London
Toyah Wilcox stars in Chris Goode’s 40th anniversary production
There is an innate theatricality to Derek Jarman’s cult film. A punk classic celebrating its 40th anniversary next year, Jubilee zaps Queen Elizabeth I into a destitute contemporary Britain. Buckingham Palace has been sold off to a music label and turned into recording studios. The rest of the country has been left to rot and, in the wastelands, anarchic girl gangs and queer artists run riot, shagging and killing anything in sight. They could be the sisters of Anthony Burgess’ droogs – just better dressed.
Designer Chloe Lamford turns the whole Royal Exchange into their squat. Union Jacks are strewn from the balconies. Graffiti is scrawled all over the walls so that political slogans and swearwords fight for space. Two naked young men, Angel and Sphinx, cavort on a mattress, and a brassy young woman in a bright orange lifejacket blasts the audience with machine gun fire – that’s Mad. Others tear around in bondage gear and jumpsuits, croc shoes and both sorts of crown jewels. They’re a joyous and riotous bunch led by Travis Alabanza’s schoolmarmish Amyl Nitrate, our impish emcee for the evening dressed in baby pinks and pearls: "A f••klot’s happened since The End of History," they say.
Between them, this lot suffocate one-night-stands and harangue innocent waitresses, but they also throw vast queer, artsy parties and loll about in tender post-coital tangles. One picks up a brilliant busker – Yandass Ndlovu is charisma personified as the body-popping, poetry-spouting Kid. Another carves the word ‘F**k’ into her back. Violence and gentleness smack into each other; anarchy and kindness go head to head. Chinz mingles with chaos.
It adds up to a cock-eyed state of the nation piece that simultaneously celebrates and savages British identity. Like Jarman, director Chris Goode revels in misrule as civil society falls, yet he’s horrified by the prospect that violence might fill the vacuum. "Is it utopia? Is it dystopia?" Alabanza asks us flirtatiously. Can it be both?
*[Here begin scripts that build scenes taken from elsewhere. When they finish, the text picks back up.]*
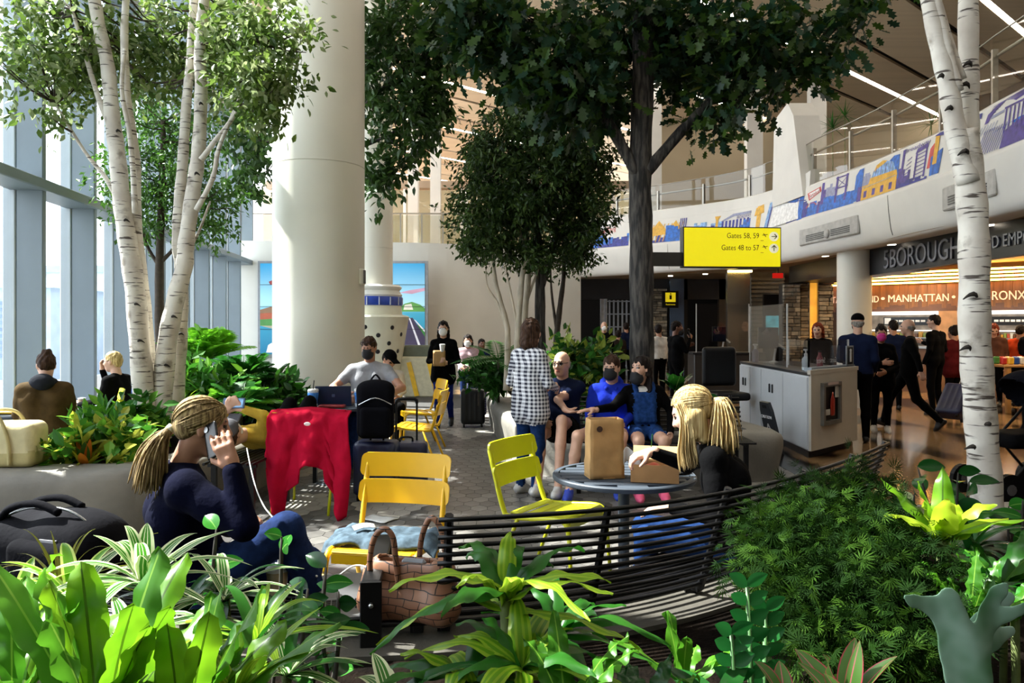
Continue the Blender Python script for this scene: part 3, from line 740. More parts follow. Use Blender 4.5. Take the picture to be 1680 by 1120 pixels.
def sign_text(txt, px1, py, hpx, wpx):
    me = text_mesh(txt, 1, .001, 'RIGHT'); xs = [v.co.x for v in me.vertices]; ys = [v.co.y for v in me.vertices]
    x0, x1, y0, y1 = min(xs), max(xs), min(ys), max(ys); k = Ys/F; ox, oy, oz = on_sign(px1, py)
    for v in me.vertices: v.co = Vector((ox-(x1-v.co.x)/(x1-x0)*wpx*k, oy-v.co.z, oz+((v.co.y-y0)/(y1-y0)-.5)*hpx*k))
    me.materials.clear(); me.materials.append(M_ink); link('lettering', me, sign)
sign_text('Gates 58, 59', 1246, 387, 10, 54); sign_text('Gates 48 to 57', 1246, 406, 9, 63)
for py, ang in ((387.5, 0), (407, PI/2)):
    c = Vector(on_sign(1271, py)); t = MB(); t.tube([c+Vector((0, .004, 0)), c-Vector((0, .003, 0))], .088, 24); t.build('disc', M_disc, sign)
    t = MB(); d = Vector((math.cos(ang), 0, math.sin(ang))); n_ = Vector((-d.z, 0, d.x)); c = c-Vector((0, .006, 0))
    t.bar(c-d*.05, c+d*.05, .014, .004, up=Vector((0, 1, 0))); t.bar(c+d*.055, c+d*.01+n_*.045, .014, .004, up=Vector((0, 1, 0))); t.bar(c+d*.055, c+d*.01-n_*.045, .014, .004, up=Vector((0, 1, 0)))
    t.build('arrow', M_ink, sign)
    q = Vector(on_sign(1256, py-2)); t = MB(); t.bar(q+Vector((-.05, 0, 0)), q+Vector((.05, 0, .015)), .012, .004, up=Vector((0, 1, 0))); t.bar(q+Vector((-.03, 0, .035)), q+Vector((.02, 0, -.03)), .012, .004, up=Vector((0, 1, 0)))
    q2 = Vector(on_sign(1251, py+7)); t.bar(q2+Vector((-.03, 0, 0)), q2+Vector((.03, 0, 0)), .008, .004, up=Vector((0, 1, 0))); t.build('aeroplane_mark', M_ink, sign)
t = MB(); q0 = P(1046, 414, Ys)-so_; q1 = P(1121, 436, Ys)-so_; t.box(((q0.x+q1.x)/2, .12, (q0.z+q1.z)/2), (q1.x-q0.x, .16, q0.z-q1.z)); t.build('beam', mat('sign_beam', '#2f2d26', .5), sign)
t = MB(); t.tube([(q0.x+.1, .12, -so_.z), (q0.x+.1, .12, q0.z)], .06, 12); t.build('post', M_dark, sign)
# ---- food hall on the right
SB = empty('wall_store', kind='structure')
t = MB(); t.box((7.0, 9.9, 2.82), (.16, 10.0, .5)); t.box((7.5, 16.9, 2.86), (1.1, 4.4, .42)); t.build('sign_band', mat('band_black', '#17171b', .4), SB)
M_chan = mat('sign_letter_metal', '#7c7d85', .35, .1, 20, metal=.5)
store_sign = empty('store_sign', (6.9, 12, 2.82), 0, 'dark metal letter sign on the black band over the food hall', 'sign')
def store_text(txt, y0, y1, z0, z1, X, parent, m_, depth=.012):
    me = text_mesh(txt, 1, depth, 'LEFT'); xs = [v.co.x for v in me.vertices]; ys = [v.co.y for v in me.vertices]
    ax, bx_, ay, by = min(xs), max(xs), min(ys), max(ys); o = Vector(parent.location)
    for v in me.vertices: v.co = Vector((X-v.co.z, y0+(y1-y0)*(v.co.x-ax)/(bx_-ax), z0+(z1-z0)*(v.co.y-ay)/(by-ay)))-o
    me.materials.clear(); me.materials.append(m_); link('lettering', me, parent)
def yAt(px, X=6.92): return X*F/(px-840)
store_text('5BOROUGHS', yAt(1452), yAt(1592), 2.65, 2.99, 6.905, store_sign, M_chan)
store_text('FOOD EMPORIUM', yAt(1596), yAt(1745), 2.71, 2.89, 6.905, store_sign, M_chan)
# back wall of the food hall, its band, lights
A0 = Vector((8.3, 21.0, 0)); A1 = Vector((14.2, 14.8, 0)); AU = (A1-A0).normalized(); AN = Vector((AU.y, -AU.x, 0)); AN = AN if AN.y < 0 else -AN
RA = Matrix((AU, -AN, Vector((0, 0, 1)))).transposed(); AL = (A1-A0).length; AC = (A0+A1)/2
def aw(px):      # parameter along the back wall for an image column
    k = (px-840)/F; return (k*A0.y-A0.x)/(AU.x-k*AU.y)
def ap(px, z, off=0): return A0+AU*aw(px)+AN*off+Vector((0, 0, z))
def abox(name, px0, px1, z0, z1, off0, off1, m_, parent):
    a, b_ = aw(px0), aw(px1); t = MB(); t.box(A0+AU*((a+b_)/2)+AN*((off0+off1)/2)+Vector((0, 0, (z0+z1)/2))-(Vector(parent.location) if parent else Vector()), (b_-a, off1-off0, z1-z0), RA); return t.build(name, m_, parent)
M_wood = mat('store_wood', '#6e4722', .4, .3, 2, stretch=(6, 6, .6))
abox('rear_wall', 1350, 1900, 0, 3.1, -.2, 0, mat('store_wall', '#4a3524', .6), SB)
for i in range(22):
    px = 1368+i*15.5; abox('wood_panel', px, px+15.1, 1.95, 2.62, 0, .05, M_wood, SB)
M_tube = emit_mat('warm_tube', '#ffb045', 16)
ls = empty('tube_light', (11, 18, 2.6), 0, 'rows of warm yellow tube lights above the borough names in the food hall', 'light')
for q in range(4):
    z = 2.66+q*.085
    abox('housing', 1368, 1700, z-.018, z+.02, .05, .12, mat('tube_housing', '#6b4a22', .5), ls); abox('tube', 1369, 1699, z-.02, z+.024, .12, .17, M_tube, ls)
M_salmon = mat('letter_salmon', '#f0c6a8', .4, .05, 3, emit=.4)
bs = empty('borough_lettering', (11, 18, 2.2), 0, 'pale lit borough names across the wooden band of the food hall', 'sign')
def atext(txt, px0, px1, z0, z1, parent=bs, m_=M_salmon, off=.06):
    me = text_mesh(txt, 1, .01, 'LEFT'); xs = [v.co.x for v in me.vertices]; ys = [v.co.y for v in me.vertices]
    ax, bx_, ay, by = min(xs), max(xs), min(ys), max(ys); o = Vector(parent.location)
    for v in me.vertices: v.co = ap(px0+(px1-px0)*(v.co.x-ax)/(bx_-ax), z0+(z1-z0)*(v.co.y-ay)/(by-ay), off+v.co.z)-o
    me.materials.clear(); me.materials.append(m_); link('lettering', me, parent)
atext('STATEN ISLAND', 1361, 1443, 2.19, 2.36); atext('\u2022', 1447, 1453, 2.25, 2.32); atext('MANHATTAN', 1459, 1558, 2.19, 2.37); atext('\u2022', 1563, 1569, 2.25, 2.32); atext('BRONX', 1618, 1684, 2.19, 2.40)
sk = empty('skyline_frieze', (11, 18, 2.0), 0, 'dark city silhouette printed low on the wooden band under the borough names', 'decoration')
M_sil = mat('skyline_print', '#4f3326', .6); rr_ = random.Random(3)
x = 1372; t = MB()
while x < 1690:
    w_ = rr_.uniform(3, 9); h = rr_.uniform(.05, .17)+(.16 if abs(x-1508) < 5 else 0); a, b_ = ap(x, 1.955, .055), ap(x+w_, 1.955, .055)
    t.add([v-Vector(sk.location) for v in (a, b_, b_+Vector((0, 0, h)), a+Vector((0, 0, h)))], [(0, 1, 2, 3)]); x += w_
t.build('print', M_sil, sk)
M_lb = emit_mat('white_canopy_light', '#fff6ea', 2.2)
M_menu = mat('menu_black', '#121214', .3); M_menuw = mat('menu_white', '#c9c6bd', .4, .1, 6, emit=.5)
for k, (p0, p1, lab) in enumerate(((1428, 1550, 'lit serving bay with black menu board under the MANHATTAN lettering'), (1612, 1700, 'lit serving bay with menu board under the BRONX lettering'))):
    c = ap((p0+p1)/2, 0, .2); e = empty('serving_bay', c, 0, lab, 'food stall')
    abox('canopy', p0, p1, 1.86, 1.94, .0, .5, M_lb, e)
    abox('backing', p0, p1, .9, 1.86, .02, .06, mat('bay_backing', '#6e655a', .4, .3, 6), e)
    abox('menu_board', p0+30 if k == 0 else p0+8, p1-10, 1.6, 1.8, .3, .34, M_menu, e); abox('menu_panel', p0+32 if k == 0 else p0+10, p0+42 if k == 0 else p0+22, 1.63, 1.78, .345, .35, M_menuw, e)
    for q in range(6): abox('menu_line', p0+46+q*9 if k == 0 else p0+26+q*9, p0+53+q*9 if k == 0 else p0+33+q*9, 1.68, 1.73, .345, .35, M_menuw, e)
    for z in (1.3, 1.48): abox('shelf', p0+4, p1-4, z-.02, z, .06, .3, M_lb if z > 1.4 else M_steel, e)
    for q in range(14):
        px = p0+8+q*(p1-p0-16)/14; h = rr_.uniform(.08, .14)
        abox('jar', px, px+(p1-p0)/22, 1.3, 1.3+h, .1, .2, mat('jar_%d' % (q % 5), ['#b8892f', '#7d8d3a', '#b0482e', '#d8d2c0', '#5d3b22'][q % 5], .3), e)
    abox('counter', p0, p1, 0, 1.05, .5, 1.0, mat('bay_counter', '#6b4a2c', .4, .2, 3), e); abox('counter_top', p0-2, p1+2, 1.05, 1.1, .45, 1.05, M_steel, e)
e = empty('pier_panel', ap(1565, 0, .3), 0, 'plain tan pier panel between the two serving bays', 'panel'); abox('panel', 1552, 1606, 0, 1.94, .06, .55, mat('pier_tan', '#a9825f', .5), e)
# ledge table with snacks in front of the right bay
e = empty('snack_table', (9.55, 14.2, 0), 0, 'long wooden table heaped with snack packets right of the near birch', 'table')
t = MB(); t.box((0.35, 0, .86), (1.9, .7, .05), bev=.01); t.build('tabletop', mat('table_oak', '#a77a45', .5, .2, 3), e)
for dx in (-.5, 1.2):
    for dy in (-.3, .3): t = MB(); t.box((dx, dy, .42), (.07, .07, .84)); t.build('leg', mat('table_oak', '#a77a45'), e)
pk = [mat('packet_%d' % i, c, .35, .2, 9) for i, c in enumerate(('#b5302a', '#d8ab35', '#2c4f9a', '#d9d4c8', '#87301f', '#3d7a3a'))]
pb = MB(); pb.box((0, 0, .07), (.11, .06, .14), bev=.02); pms = [pb.mesh('snack_packet', q) for q in pk]
for i in range(34):
    o = link('snack_packet', pms[(i*7) % 6], None, (9.03+(i % 17)*.114, 13.98+(i//17)*.24+rr_.uniform(-.03, .03), .885), (0, 0, rr_.uniform(-.15, .15)), label='%s snack packet, %s from the left in the %s row on the oak table' % (['red', 'yellow', 'blue', 'white', 'brown', 'green'][(i*7) % 6], ['first', 'second', 'third', 'fourth', 'fifth', 'sixth', 'seventh', 'eighth', 'ninth', 'tenth', 'eleventh', 'twelfth', 'thirteenth', 'fourteenth', 'fifteenth', 'sixteenth', 'seventeenth'][i % 17], 'front' if i < 17 else 'rear'), cat='snack packet', group='snack packets on the oak table')
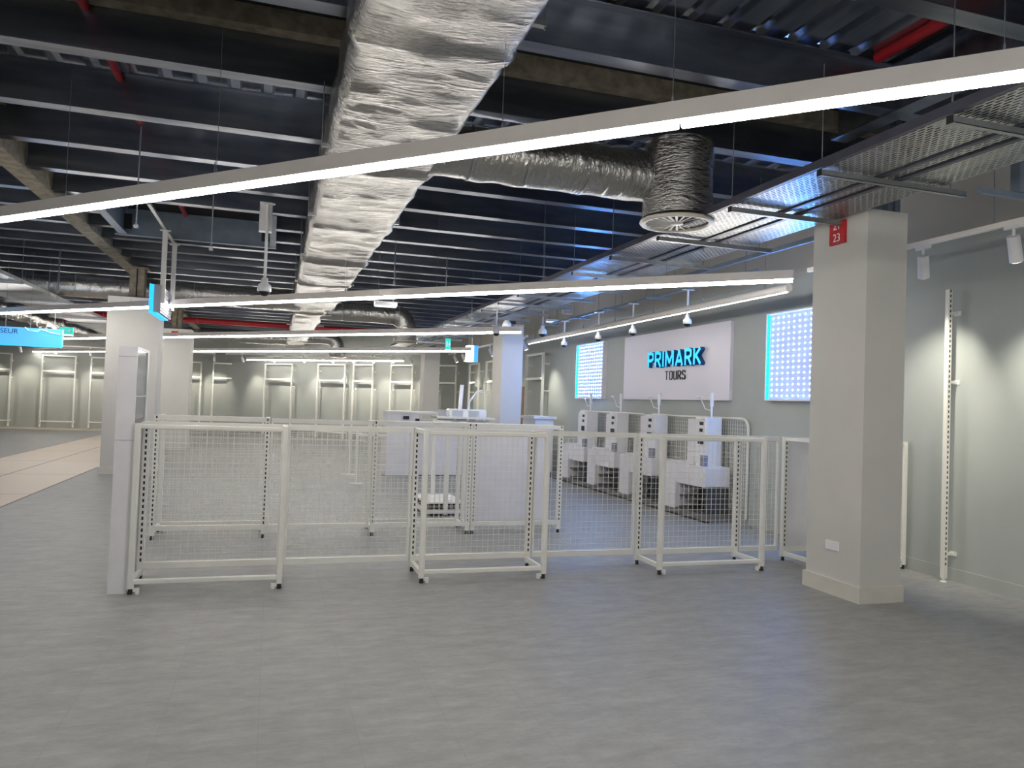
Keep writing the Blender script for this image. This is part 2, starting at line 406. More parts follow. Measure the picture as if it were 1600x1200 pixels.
p2 = pillar(-3.12, -2.27, 23.2, 23.9, 'white pillar behind the wide left pillar with tiny red plate', ztop=3.39)
part(MB().box(-2.80, -2.62, 23.175, 23.2, 3.17, 3.32), 'number_plate', redplate, p2)
pillar(4.84, 5.33, 16.1, 16.85, 'blue tinted white pillar between the island counter and sign wall', ztop=3.39)
pillar(4.75, 5.27, 24.7, 25.35, 'farthest white pillar, in front of the diagonal wall', ztop=3.39)
m = MB()

# ------------------------------------------------------------------ linear luminaires
SEG = 1.5384
def run(cxy, x0, nseg, label, z=3.0, group='long suspended light lines', wires=None):
    """45 degree run, x+y=cxy, starting at x0 (left end)"""
    r = empty('linear_light', (x0, cxy-x0, z), -math.pi/4)
    L = nseg*SEG
    MB().box(0, L, -.032, .032, .008, .10).build('housing', lampbody, r)
    for i in range(nseg):
        MB().rbox(i*SEG+.011, (i+1)*SEG-.011, -.026, .026, -.026, .008, .012, 2, 'x').build('diffuser', tube, r)
    m = MB()
    for fx in (wires or [(i+.12)*SEG for i in range(nseg)]):
            m.tube([(fx, 0, .10), (fx, 0, 1.12)], .0022, 5)
            m.tube([(fx, 0, .10), (fx, 0, .135)], .007, 6).cut()
    for q in m.each(): q.build('suspension_wire', rodm, r)
    return tag(r, label, 'ceiling light', group)
run(5.08, -1.425-1.0878*4, 10, 'nearest and brightest long light line, crossing the whole view', wires=[2.4, 4.1, 5.88, 7.56, 9.78, 10.73, 12.1, 14.3])
run(-1.50, -4.2, 8, 'unseen light line of the same make, added just behind the camera for its light')  # added out of view, continuing the row spacing, to brighten surfaces facing the camera
run(11.73, 5.13-1.0878*13, 13, 'second light line, ending in front of the big white pillar')
run(18.38, 4.53-1.0878*13, 13, 'third light line, ending in front of the blue tinted pillar')
run(24.95, 5.08-1.0878*13, 13, 'fourth light line, ending before the farthest pillar')
run(31.15, -1.05, 5, 'short farthest light line along the diagonal wall')
# wall lamp above the tills
r = empty('wall_linear_light', (5.62, 7.3, 3.03))
part(MB().tube([(5.62, 7.3, 3.05), (5.62, 16.6, 3.05)], .047, 16), 'housing', lampbody, r)
part(MB().box(5.61, 5.63, 7.33, 16.57, 2.999, 3.012), 'diffuser', tubew, r)
m = MB()
for k in range(7):
    y = 7.75+k*1.4; m.tube([(5.62, y, 3.09), (5.62, y, 4.12)], .0025, 5); m.tube([(5.62, y, 3.085), (5.62, y, 3.15)], .01, 6).cut()
part(m, 'suspension_wire', rodm, r)
tag(r, 'slim round light tube parallel to the sign wall above the tills', 'ceiling light')

# ------------------------------------------------------------------ track spotlights
def spot(loc, target, label, group, watts=SPOT, size=74):
    """loc = pivot under the track, target = point aimed at"""
    p = Vector(loc); d = (Vector(target)-p).normalized()
    r = empty('track_spotlight', loc)
    part(MB().box(p.x-.018, p.x+.018, p.y-.075, p.y+.075, p.z+.075, p.z+.11).tube([(p.x, p.y, p.z+.0), (p.x, p.y, p.z+.08)], .013, 8), 'adapter', whitepl, r)
    a = p - d*.02; bb = p + d*.20
    part(MB().tube([a, bb], [.048, .052], 18), 'lamp_head', whitepl, r)
    part(MB().tube([bb, bb+d*.004], .043, 18), 'lens', spotglass, r)
    ld = bpy.data.lights.new('spot_beam', 'SPOT'); ld.energy = watts; ld.color = (1.0, .95, .80)
    ld.spot_size = math.radians(size); ld.spot_blend = 1.0; ld.shadow_soft_size = .03
    lo = bpy.data.objects.new('spot_beam', ld); C.objects.link(lo)
    lo.location = bb + d*.03; lo.rotation_euler = d.to_track_quat('-Z', 'Y').to_euler()
    lo.parent = r; lo.matrix_parent_inverse = r.matrix_basis.inverted()
    return tag(r, label, 'spotlight', group)
def track(p, q, label):
    r = empty('light_track', p)
    P = Vector(p); Q = Vector(q)
    part(MB().bar(P, Q, .04, .045), 'rail', lampbody, r)
    m = MB(); n = max(2, int((Q-P).length/1.8))
    for i in range(n+1):
        e = P+(Q-P)*((i+.3)/(n+.6)); m.tube([e+Vector((0, 0, .02)), (e.x, e.y, 4.12)], .0025, 5); m.tube([e+Vector((0, 0, .02)), e+Vector((0, 0, .07))], .008, 6).cut()
    part(m, 'suspension_wire', rodm, r)
    return tag(r, label, 'light track', 'spotlight tracks')
track((5.72, 2.5, 3.23), (5.72, 7.1, 3.23), 'light track hung behind the big pillar along the right wall')
for (y, ty, lab) in ((5.52, 6.15, 'spotlight peeking out right of the big white pillar'), (4.62, 4.95, 'spotlight cut by the right edge of the picture')):
    spot((5.72, y, 3.10), (6.5, ty, 1.45), lab, 'spotlights on the right wall track', SPOT*.52)
track((5.72, 17.0, 3.23), (5.72, 25.4, 3.23), 'light track beyond the blue tinted pillar')
for y, lab in ((17.3, 'spotlight beside the right edge of the blue tinted pillar'), (20.2, 'spotlight hidden behind the blue tinted pillar'), (22.3, 'rightmost of the spotlights left of the blue and white sign'), (23.4, 'second spotlight left of the blue and white sign'), (24.5, 'third spotlight left of the blue and white sign')):
    spot((5.72, y, 3.10), (6.5, y-.3, 1.4), lab, 'spotlights on the far right track', SPOT*.4)
track((-13.4, 33.2, 3.24), (-2.3, 33.2, 3.24), 'light track along the far wall behind the left pillars')
xs = [-12.9, -11.7, -10.5, -9.3, -8.1, -6.9, -5.7, -4.5, -3.3, -2.35]
for i, x in enumerate(xs):
    spot((x, 33.2, 3.10), (x+.1, 34.2, 1.45), 'far wall spotlight, %s from the left' % ORD[i], 'spotlights washing the far wall', SPOT*.5)
dx = [-1.25, -.05, 1.05, 2.05, 2.75, 3.4, 4.02, 4.6]
track((-1.9, 33.05, 3.24), (5.0, 26.15, 3.24), 'light track along the diagonal wall')
for i, x in enumerate(dx):
    spot((x, 31.15-x, 3.10), (x+.62, 31.6-x, 1.45), 'diagonal wall spotlight, %s from the left' % ORD[i], 'spotlights washing the diagonal wall', SPOT*.5)

# ------------------------------------------------------------------ duct work
def rough_box_duct(x0, x1, z0, z1, y0, y1):
    """insulated rectangular duct with sagging, crinkled wrap"""
    prof = []
    st = .06
    def seg(a, b):
        n = max(1, int((Vector(b)-Vector(a)).length/st)); return [(a[0]+(b[0]-a[0])*i/n, a[1]+(b[1]-a[1])*i/n) for i in range(n)]
    r = .05
    prof = seg((x0+r, z0), (x1-r, z0)) + seg((x1-r, z0), (x1, z0+r)) + seg((x1, z0+r), (x1, z1)) + seg((x1, z1), (x0, z1)) + seg((x0, z1), (x0, z0+r)) + seg((x0, z0+r), (x0+r, z0))
    N = len(prof); vs = []; ny = 0; y = y0
    while y < y1:
        for (x, z) in prof:
            cxx = (x0+x1)/2; u = (x-cxx)/((x1-x0)/2)
            fl = ((y-4.15) % 2.37); seam = max(0, 1-abs(fl)/.10)*.03 + max(0, 1-abs(fl-2.37)/.10)*.03
            nz = noise.noise(Vector((x*1.3, y*3.4, z*1.5)))*.018 + noise.noise(Vector((x*3, y*9, z*4)))*.011 + noise.noise(Vector((x*7, y*15, z*9)))*.007
            sag = -.022*(1-u*u)*abs(math.sin(y*1.32))
            sd = noise.noise(Vector((u*2, y*2.1, 7)))*.035 + noise.noise(Vector((u, y*6.0, 3)))*.015
            if z < z0+.12: vs.append((x + (u)*abs(sd)*.9+u*seam, y, z+nz+sag-seam))
            else: vs.append((x + u*(sd+seam), y, z+nz*.4))
        y += .055 if y < 14 else .12; ny += 1
    fs = [(i*N+k, (i+1)*N+k, (i+1)*N+(k+1) % N, i*N+(k+1) % N) for i in range(ny-1) for k in range(N)]
    return MB()._add(vs, fs, True)
rd = empty('main_air_duct', (.8, 3, 3.55))
part(rough_box_duct(.34, 1.24, 3.57, 3.98, 1.2, 17.5), 'foil_wrap', foil_duct, rd)
part(rough_box_duct(.42, 1.10, 3.57, 3.92, 17.4, 32.4), 'foil_wrap', foil_duct, rd)
m = MB()
for y in (3.72, 6.15, 8.55, 11.0, 13.6, 16.2, 19.0, 22, 25, 28):
    m.box(.285, 1.295, y-.02, y+.02, 3.595, 3.62)
    for x in (.29, 1.29): m.tube([(x, y, 3.58), (x, y, 4.12)], .005, 6)
    m.cut()
for y in (3.72, 6.15): pass
part(m, 'hanger', strutm, rd)
tag(rd, 'long silver foil wrapped rectangular duct hanging from the ceiling', 'air duct')
def crinkle(mb, pts, r, n=36, amp=.012, seed=0, lump=0.0):
    """round foil duct through pts with crinkled surface"""
    pts = [Vector(p) for p in pts]; dense = [pts[0]]
    for a, b in zip(pts, pts[1:]):
        k = max(1, int((b-a).length/.05)); dense += [a+(b-a)*(j+1)/k for j in range(k)]
    vs = []; ax = None
    for i, p in enumerate(dense):
        d = (dense[min(i+2, len(dense)-1)]-dense[max(i-2, 0)]).normalized()
        if ax is None: ax = d.orthogonal().normalized()
        ax = (ax-d*ax.dot(d)).normalized(); bx = d.cross(ax)
        for k in range(n):
            t = 2*math.pi*k/n; dr = ax*math.cos(t)+bx*math.sin(t)
            q = p+dr*r
            rr = r + noise.noise(q*4+Vector((seed, 0, 0)))*amp*1.4 + noise.noise(q*13)*amp*.7 + lump*noise.noise(Vector((i*.11, seed, math.cos(t))))
            vs.append(p+dr*rr)
    m = len(dense); fs = [(i*n+k, i*n+(k+1) % n, (i+1)*n+(k+1) % n, (i+1)*n+k) for i in range(m-1) for k in range(n)]
    mb._add(vs, fs, True); mb._add(vs[:n], [tuple(range(n))[::-1]]); mb._add(vs[(m-1)*n:], [tuple(range(n))]); return mb
def swirl(root, cx, cyy, z, R):
    m = MB().lathe((cx, cyy, z), [(R*.86, .02), (R*.88, 0), (R*1.0, -.004), (R*1.04, .012), (R*1.02, .03), (R*.9, .03)], 48)
    part(m, 'flange', vanem, root)
    m = MB().lathe((cx, cyy, z+.035), [(0.001, 0), (R*.92, 0)], 36)
    part(m, 'dark_throat', blackm, root)
    m = MB(); nv = 24
    for k in range(nv):
        a = 2*math.pi*k/nv; c, s_ = math.cos(a), math.sin(a); b2 = a+.10
        r1, r2 = R*.16, R*.87
        w0, w1 = .008, R*.085
        def P(rr, off, zz): return (cx+rr*c-off*s_, cyy+rr*s_+off*c, z+zz)
        m._add([P(r1, -w0, .006), P(r2, -w1*.5, .006), P(r2, w1*.45, .012), P(r1, w0, .010)], [(0, 1, 2, 3)]).cut()
    m.lathe((cx, cyy, z+.0), [(.001, 0), (R*.17, 0), (R*.18, .012), (R*.16, .02)], 24)
    part(m, 'vane', vanem, root)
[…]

Either way, it’s a great fit for Brexit Britain – a nation teetering between collapse and rebirth.
Jubilee sits as awkwardly onstage as it did on screen. The raggedy rhythms and sensory overload turn it into pageant and Toyah Wilcox’s Queen Elizabeth ("Lizzie One Point Zero") sits in the theatre’s balcony in a white silk gown, imperious but intrigued, surveying the stage just as we do.
It’s 40 years since she played Mad, snarling and cackling down Jarman’s camera, and she wears the same neon orange eyeshadow as QE1 today. It’s a masterstroke of casting. Punk has grown up. Its endless present is the past – or is its past, its present? Whichever, it has its own royalty these days, advertising butter on ITV1. "If you were 15 in 1977," Alabanza’s Amyl chides us, "you’re 55 today. You’ve been running the show for years." In all likelihood, punks voted Leave.
Jubilee constantly questions itself as a result – and with it the very possibility of punk in the present. Is a revival of a punk classic radical or restorative? Is it anarchic or heritage? Goode toys with both, sometimes staging a re-enactment of the original, sometimes reinventing it. Where it tips into tribute act – Temi Wilkey gives good Toyah Wilcox as Mad and Lucy Ellinson impersonates her predecessor as performance artist Viv – it also insists on bringing in recent history from "Tony f**king Blair" to "David f**king Cameron."
Really, this is a kind of occupation – a gaggle of misfits, rebels and outsiders squatting the Royal Exchange stage. It claims a big public space to showcase alternative cultures and other possibilities of life, only Goode’s all too aware it’s been invited in. That paradox means Jubilee never fully works, but nor does it really want to either. That’s punk, darlings. That’s punk.
Jubilee runs at the Royal Exchange until 18 November and at the Lyric Hammersmith from 15 February to 10 March.